In the monitoring module, the blocking statistics job will check if table locks are occurring in the database. As we defined earlier, the monitoring job warns us after 4 minutes of blocking has happened. By clicking on the blocking statistics, it shows a complete overview of the following:

  • Who?    –>  which sessions are blocking who
  • What? –> what query is being executed
  • Where? –> what management tool host is this occurring in when the blocking has occurred

After waiting a little while, the status is changed to alarm, indicating that it has already passed the 12-minute mark.

Now, we will go to the monitoring module. Click on the tree. Then, find “Performance” and click on the arrow adjacent to it. Underneath it, you will find “Blocking Session.” Click on the arrow beside Blocking sessions to display “Blocking Session History,” which will help us determine if logs are present during the lock. As we can see in the above screenshot, the lock was recorded and sorted starting from the latest blocking.

After confirming the logs, we will go back to “Blocking sessions” to manage our database. On that view, two separate sections will appear – “Blocking sessions” and “Blocked Sessions.” One record should appear in each section. By right-clicking on the record, you have the option to “Kill the session” or “Show current SQL”. For now, we will not kill the session. We will investigate further.

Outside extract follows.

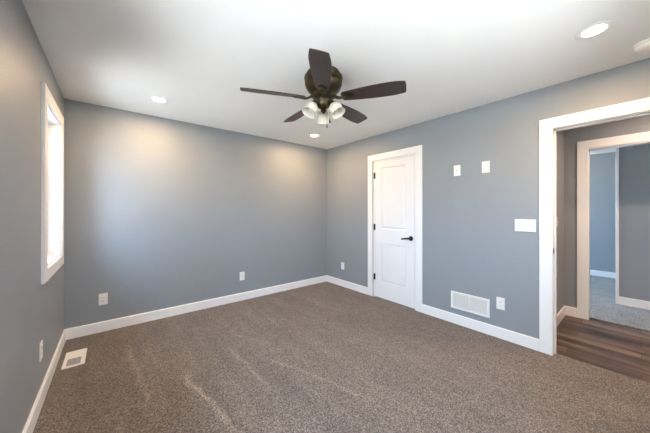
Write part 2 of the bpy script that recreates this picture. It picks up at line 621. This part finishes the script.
# ------------------------------------------------------------------ closet door
def closet_door():
    y0, y1, z0, z1 = DY0 + 0.021, DY1 - 0.021, 0.014, DZ - 0.022
    xf, xb = XR - 0.001, XR + 0.034
    ys = [y0, 2.032, 2.438, y1]
    zs = [z0, 0.258, 0.822, 1.035, 1.937, z1]
    bm = bmesh.new()
    g = [[bm.verts.new((xf, y, z)) for z in zs] for y in ys]
    panels = []
    for i in range(3):
        for j in range(5):
            f = bm.faces.new((g[i][j], g[i + 1][j], g[i + 1][j + 1], g[i][j + 1]))
            if i == 1 and j in (1, 3):
                panels.append(f)
    bm.faces.ensure_lookup_table()
    # moulded panels: slope in, flat groove, slope back out to a raised field
    for f in panels:
        for th, dx in ((0.012, 0.012), (0.012, 0.0), (0.020, -0.008)):
            bmesh.ops.inset_individual(bm, faces=[f], thickness=th, depth=0)
            for v in f.verts:
                v.co.x += dx
    # thickness
    b = [bm.verts.new((xb, y, z)) for y, z in ((y0, z0), (y1, z0), (y1, z1), (y0, z1))]
    bm.faces.new(b)
    bot = [g[i][0] for i in range(4)]
    top = [g[i][5] for i in range(4)]
    lo = [g[0][j] for j in range(6)]
    hi = [g[3][j] for j in range(6)]
    bm.faces.new(bot + [b[1], b[0]])
    bm.faces.new(top + [b[2], b[3]])
    bm.faces.new(lo + [b[3], b[0]])
    bm.faces.new(hi + [b[2], b[1]])
    d = struct('door_1', bm, M_door, 'white two panel closet door, shut', 'door')
    # lever handle
    hy, hz = 1.948, 0.935
    bm = bmesh.new()
    mt = Matrix.Translation((xf, hy, hz)) @ Matrix.Rotation(R(-90), 4, 'Y')
    lathe(bm, [(0.0325, 0.0), (0.0325, 0.006), (0.029, 0.011), (0.014, 0.013), (0.011, 0.018), (0.011, 0.048), (0.0, 0.05)], 28, mt)
    tube(bm, [(xf - 0.046, hy - 0.008, hz), (xf - 0.048, hy + 0.012, hz + 0.001), (xf - 0.047, hy + 0.045, hz - 0.001), (xf - 0.045, hy + 0.085, hz - 0.008), (xf - 0.043, hy + 0.118, hz - 0.012)],
         [0.011, 0.013, 0.0115, 0.010, 0.0105], 12)
    tag(obj('door_handle', bm, M_black, d, smooth=True), 'black lever handle with round rose')
    for hz in (1.834, 1.060, 0.310):
        bm = bmesh.new()
        yh = y1 + 0.004
        lathe(bm, [(0.0, -0.052), (0.004, -0.05), (0.0075, -0.045), (0.0075, 0.045), (0.004, 0.05), (0, 0.052)], 12, Matrix.Translation((xf - 0.005, yh, hz)))
        box(bm, xf - 0.0015, xf + 0.002, yh - 0.022, yh + 0.004, hz - 0.044, hz + 0.044)
        tag(obj('hinge', bm, M_hinge, d, smooth=True), 'dark bronze butt hinge')


closet_door()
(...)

Upon checking both sessions by utilizing “Show current SQL”, it shows that session 2 (SPID 76) is only making a select statement while session 1 (SPID 58) is blank, indicating that a transaction is being done. Knowing this, I can either terminate session two since it only makes a select statement or terminates session 1 to stop the transaction. In this example, I killed session 2 since it’s only a select statement.

Upon checking it, session 2 has been terminated, releasing the lock in the process. Session 1 continues to execute its transaction.

In summary, tools like dbWatch make it much easier to deal with locks. You get alarm notifications and quick insight into the situation, and the ability to resolve the issue at hand quickly.